I can't judge him for where he works even though I hate what that institution stands for and promotes. He may be trying to change it for the better by being there. I don't know. I don't know him. I only know what he shares in his videos. I mean, I work for a company that does environmental compliance work on oil and gas pipelines, and I hate oil and gas pipelines. I think they are not needed (new ones), are extremely hazardous to the environment and our cultural history. It's a fuel source that is dirty and should be phased out, not upgraded and promoted. But I know that no matter what, those lines will be built and the earth and culture destroyed, so it might as well be done by a company I know will do its best to mitigate and preserve what it can. Still hate it though, and still hate who this person works for too. But this is a lesson in humility and not knowing a persons true heart and desires and purpose and what they hope to accomplish within said institution and in life.

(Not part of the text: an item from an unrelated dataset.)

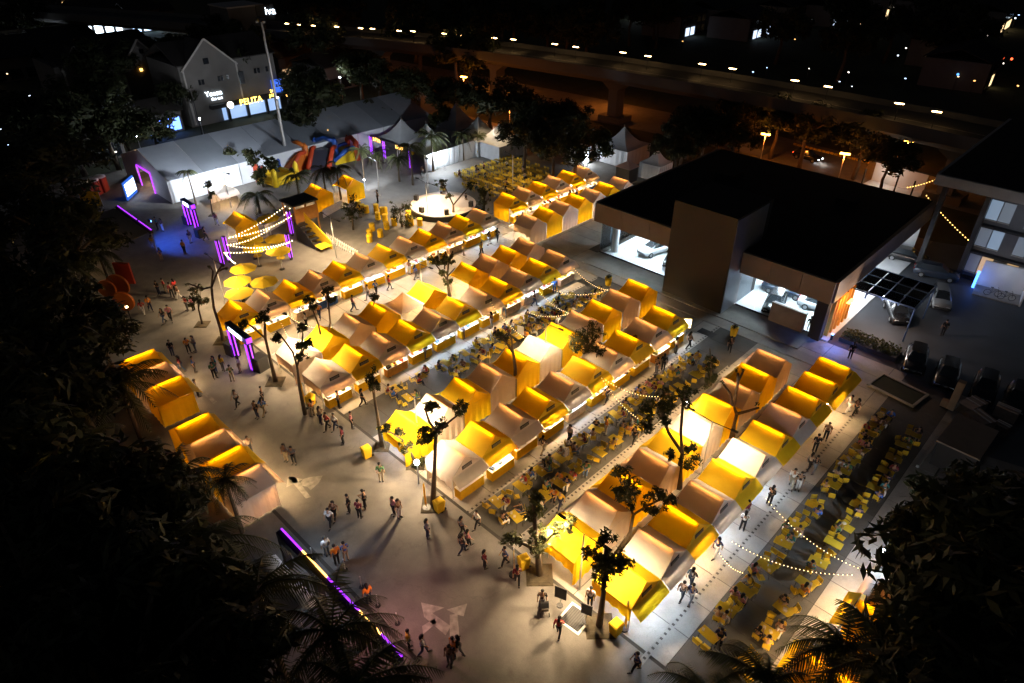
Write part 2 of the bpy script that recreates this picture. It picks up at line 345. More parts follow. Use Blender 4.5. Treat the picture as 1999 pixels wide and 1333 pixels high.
def goods_mesh(i):
    r = random.Random(i); b = MB()
    w, d, h = r.uniform(.14, .24), r.uniform(.18, .34), r.uniform(.08, .3)
    b.box((0, 0, h / 2), (w * 2, d * 2 * .6, h))
    for k in range(5): b.box((r.uniform(-w, w) * .6, r.uniform(-d, d) * .4, h + .04), (.09, .1, .09), r.random() * 3)
    return b.mesh('food_tray', GOODS[i % len(GOODS)])
ME_GOODS = [goods_mesh(i) for i in range(10)]
STALLS = []
def stall(kind, x, y, rot, label, wall=True, sides='', front=True, lampk=0, counter=None, group=None, sign=True, ridge=True, roofi=0, pyr=False):
    rot += random.uniform(-.018, .018); x += random.uniform(-.06, .06)
    o = thing('market_stall', label, 'market stall', (x, y, 0), rot, group); d = ST[kind]
    if pyr:
        rows = []
        for j in range(9):
            t = j / 8; h = EH + 1.35 * (1 - t) ** 1.5; c = [(-1, -1), (1, -1), (1, 1), (-1, 1), (-1, -1)]
            rows.append([((c[e][0] * (1 - f) + c[e + 1][0] * f) * (1.45 * t + .02), (c[e][1] * (1 - f) + c[e + 1][1] * f) * (1.45 * t + .02), h) for e in range(4) for f in (0, .25, .5, .75)] + [((-1) * (1.45 * t + .02), (-1) * (1.45 * t + .02), h)])
        MB().grid(rows).build('canopy', M_W if kind == 'W' else M_Y, o)
        for sx in (-1, 1):
            for sy in (-1, 1): link('post', ME_POST, o, (sx * 1.38, sy * 1.39, 0))
        MB().box((0, 0, EH + .1), (.9, .05, .05)).build('ceiling_lamp', M_FRONT, o); STALLS.append((x, y, rot, kind)); return o
    link('canopy', d['roof'][(roofi * 5 + int(abs(x) * 3)) % 6], o); link('front_gable', d['gf'], o)
    if wall: link('back_wall', d['gb'], o)
    link('awning', d['aw'], o)
    for sx in (-1, 1):
        for sy in (-1, 1): link('post', ME_POST, o, (sx * 1.38, sy * (SW / 2 - .06), 0))
    if 'l' in sides: link('side_wall', d['sl'], o)
    if 'r' in sides: link('side_wall', d['sr'], o)
    if 's' in sides: link('side_wall', d['sls' if abs(rot) < 1 else 'srs'], o)
    if sign:
        s_ = link('sign_board', ME_SIGN, o); link('lettering', ME_TXT, s_)
    if ridge: link('ridge_lamp', ME_RIDGE, o)
    if lampk == 1: link('front_lamp', ME_FL, o)
    if lampk == 2: link('front_lamp', ME_FLC, o)
    if lampk: link('added_light_block', ME_BLOCK, o)
    STALLS.append((x, y, rot, kind)); return o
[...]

Still probably won't link this to him. More so because that video where he asked that question is ancient now in YouTube time. And everyone has already forgotten or moved on to newer, fresher content. Consume, consume, consume. And it takes me apparently five months to finish a freaking post now!

Here's something interesting. The band recently released a re-imagined version of this song and they changed that lyric line slightly. "No, I don't know which way I'm goin/ But I can hear the way, yeah." So does that alter the meaning of the song at all? Ehhhhhhhhh, naw. It's almost even more poignant or affirming. Like instead of stumbling around trying to listen, he can hear clearly now and can navigate safely.

I hope that was interesting for you. I have some ideas cooking. And maybe I'll be a bit more productive on here as the holiday season kicks into high gear. Because I know my mood will sour, and the mental state will get darker again. And when I'm farther down that hole, I tend to be more loose and forth coming in writing. That's just how depression and creativity works, yo.